** Begin COLLECTED DATA **

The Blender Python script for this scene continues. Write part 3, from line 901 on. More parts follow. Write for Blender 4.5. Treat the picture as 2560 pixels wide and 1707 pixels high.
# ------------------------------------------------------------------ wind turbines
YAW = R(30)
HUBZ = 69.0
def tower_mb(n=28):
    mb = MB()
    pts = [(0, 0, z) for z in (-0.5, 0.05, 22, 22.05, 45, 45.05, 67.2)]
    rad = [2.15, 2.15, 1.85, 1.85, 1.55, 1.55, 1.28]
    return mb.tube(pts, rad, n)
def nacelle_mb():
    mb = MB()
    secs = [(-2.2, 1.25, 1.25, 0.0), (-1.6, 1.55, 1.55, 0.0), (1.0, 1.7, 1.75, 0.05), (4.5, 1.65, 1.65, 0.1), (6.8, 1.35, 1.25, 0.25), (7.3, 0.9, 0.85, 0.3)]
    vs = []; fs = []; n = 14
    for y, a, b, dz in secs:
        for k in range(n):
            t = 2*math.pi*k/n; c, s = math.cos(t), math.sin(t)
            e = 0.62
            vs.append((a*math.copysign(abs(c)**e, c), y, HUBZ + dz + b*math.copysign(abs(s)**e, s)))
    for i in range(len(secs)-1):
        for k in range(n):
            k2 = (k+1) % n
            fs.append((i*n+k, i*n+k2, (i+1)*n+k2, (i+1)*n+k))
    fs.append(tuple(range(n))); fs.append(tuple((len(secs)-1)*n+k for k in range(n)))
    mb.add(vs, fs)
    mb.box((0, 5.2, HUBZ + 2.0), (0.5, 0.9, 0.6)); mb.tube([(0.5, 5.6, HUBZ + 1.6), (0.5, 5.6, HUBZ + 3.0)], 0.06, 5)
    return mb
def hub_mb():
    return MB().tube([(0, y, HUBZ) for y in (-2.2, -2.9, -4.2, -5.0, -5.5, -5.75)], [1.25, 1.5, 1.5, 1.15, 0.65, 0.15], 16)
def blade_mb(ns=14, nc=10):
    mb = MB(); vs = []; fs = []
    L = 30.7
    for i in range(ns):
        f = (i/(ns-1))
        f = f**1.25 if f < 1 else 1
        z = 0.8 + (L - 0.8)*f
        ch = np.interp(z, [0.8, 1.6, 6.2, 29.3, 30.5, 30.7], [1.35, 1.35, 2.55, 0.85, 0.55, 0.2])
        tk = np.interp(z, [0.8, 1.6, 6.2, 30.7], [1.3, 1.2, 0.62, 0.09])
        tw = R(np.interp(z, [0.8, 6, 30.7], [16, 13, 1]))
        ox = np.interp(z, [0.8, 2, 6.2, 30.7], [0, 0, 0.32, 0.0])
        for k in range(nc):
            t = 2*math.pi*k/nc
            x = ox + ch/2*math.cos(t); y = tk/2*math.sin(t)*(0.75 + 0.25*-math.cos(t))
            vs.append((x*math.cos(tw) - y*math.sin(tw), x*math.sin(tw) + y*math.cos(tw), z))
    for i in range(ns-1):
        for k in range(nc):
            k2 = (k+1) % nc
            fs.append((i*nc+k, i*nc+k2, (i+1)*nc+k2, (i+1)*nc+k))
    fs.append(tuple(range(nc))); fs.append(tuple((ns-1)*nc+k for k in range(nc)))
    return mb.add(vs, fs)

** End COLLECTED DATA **

_THE EXERCISE:_ Take the lines above and print them exactly.

_COMPLETE OUTPUT:_
The Blender Python script for this scene continues. Write part 3, from line 901 on. More parts follow. Write for Blender 4.5. Treat the picture as 2560 pixels wide and 1707 pixels high.
# ------------------------------------------------------------------ wind turbines
YAW = R(30)
HUBZ = 69.0
def tower_mb(n=28):
    mb = MB()
    pts = [(0, 0, z) for z in (-0.5, 0.05, 22, 22.05, 45, 45.05, 67.2)]
    rad = [2.15, 2.15, 1.85, 1.85, 1.55, 1.55, 1.28]
    return mb.tube(pts, rad, n)
def nacelle_mb():
    mb = MB()
    secs = [(-2.2, 1.25, 1.25, 0.0), (-1.6, 1.55, 1.55, 0.0), (1.0, 1.7, 1.75, 0.05), (4.5, 1.65, 1.65, 0.1), (6.8, 1.35, 1.25, 0.25), (7.3, 0.9, 0.85, 0.3)]
    vs = []; fs = []; n = 14
    for y, a, b, dz in secs:
        for k in range(n):
            t = 2*math.pi*k/n; c, s = math.cos(t), math.sin(t)
            e = 0.62
            vs.append((a*math.copysign(abs(c)**e, c), y, HUBZ + dz + b*math.copysign(abs(s)**e, s)))
    for i in range(len(secs)-1):
        for k in range(n):
            k2 = (k+1) % n
            fs.append((i*n+k, i*n+k2, (i+1)*n+k2, (i+1)*n+k))
    fs.append(tuple(range(n))); fs.append(tuple((len(secs)-1)*n+k for k in range(n)))
    mb.add(vs, fs)
    mb.box((0, 5.2, HUBZ + 2.0), (0.5, 0.9, 0.6)); mb.tube([(0.5, 5.6, HUBZ + 1.6), (0.5, 5.6, HUBZ + 3.0)], 0.06, 5)
    return mb
def hub_mb():
    return MB().tube([(0, y, HUBZ) for y in (-2.2, -2.9, -4.2, -5.0, -5.5, -5.75)], [1.25, 1.5, 1.5, 1.15, 0.65, 0.15], 16)
def blade_mb(ns=14, nc=10):
    mb = MB(); vs = []; fs = []
    L = 30.7
    for i in range(ns):
        f = (i/(ns-1))
        f = f**1.25 if f < 1 else 1
        z = 0.8 + (L - 0.8)*f
        ch = np.interp(z, [0.8, 1.6, 6.2, 29.3, 30.5, 30.7], [1.35, 1.35, 2.55, 0.85, 0.55, 0.2])
        tk = np.interp(z, [0.8, 1.6, 6.2, 30.7], [1.3, 1.2, 0.62, 0.09])
        tw = R(np.interp(z, [0.8, 6, 30.7], [16, 13, 1]))
        ox = np.interp(z, [0.8, 2, 6.2, 30.7], [0, 0, 0.32, 0.0])
        for k in range(nc):
            t = 2*math.pi*k/nc
            x = ox + ch/2*math.cos(t); y = tk/2*math.sin(t)*(0.75 + 0.25*-math.cos(t))
            vs.append((x*math.cos(tw) - y*math.sin(tw), x*math.sin(tw) + y*math.cos(tw), z))
    for i in range(ns-1):
        for k in range(nc):
            k2 = (k+1) % nc
            fs.append((i*nc+k, i*nc+k2, (i+1)*nc+k2, (i+1)*nc+k))
    fs.append(tuple(range(nc))); fs.append(tuple((ns-1)*nc+k for k in range(nc)))
    return mb.add(vs, fs)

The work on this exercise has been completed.